De regeling met criteria waarmee industriële en agrarische stikstof-uitstoters kunnen vaststellen of zij als piekbelaster kwalificeren of niet, wordt nu eind mei verwacht. De eerdergenoemde termijn van een jaar waarbinnen piekbelaster een beslissing moeten nemen over gebruikmaking van de regeling (oorspronkelijk eind 2023), zal daarmee waarschijnlijk ook iets opschuiven.

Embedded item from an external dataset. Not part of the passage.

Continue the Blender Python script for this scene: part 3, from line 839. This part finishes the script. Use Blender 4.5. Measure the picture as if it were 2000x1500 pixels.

Wij merken op dat stikstofreductie al een integraal onderdeel is van de maatwerkaanpak voor de 20 grootste industriële CO₂-uitstoters (zie de februaribrief en aprilbrief van de minister van Economische Zaken en Klimaat, “EZK“). In het maatwerktraject is onderzocht wat de bovenwettelijk en technisch maximaal mogelijke opties zijn voor een versnelde stikstofemissiereductie. De inzet op reductie ligt vast in zgn. Expressions of Principles, op te volgen door Joint Letters of Intent en uiteindelijk bindende maatwerkafspraken. De overige industriële stikstofpiekbelasters kunnen “een aparte vorm van maatwerk” verwachten, aldus de minister van EZK.

Afsluitend

Ondanks vertraging en politieke complicaties constateren wij dat het stikstofdossier voortgang boekt. Dat is om meerdere redenen goed. En hoewel toestemmingverlening voor ontwikkelingen met stikstofemissie op dit moment niet altijd mogelijk is gelet op de staat van de natuur, zit Nederland in de tussentijd niet op slot (zie ons recente blogbericht).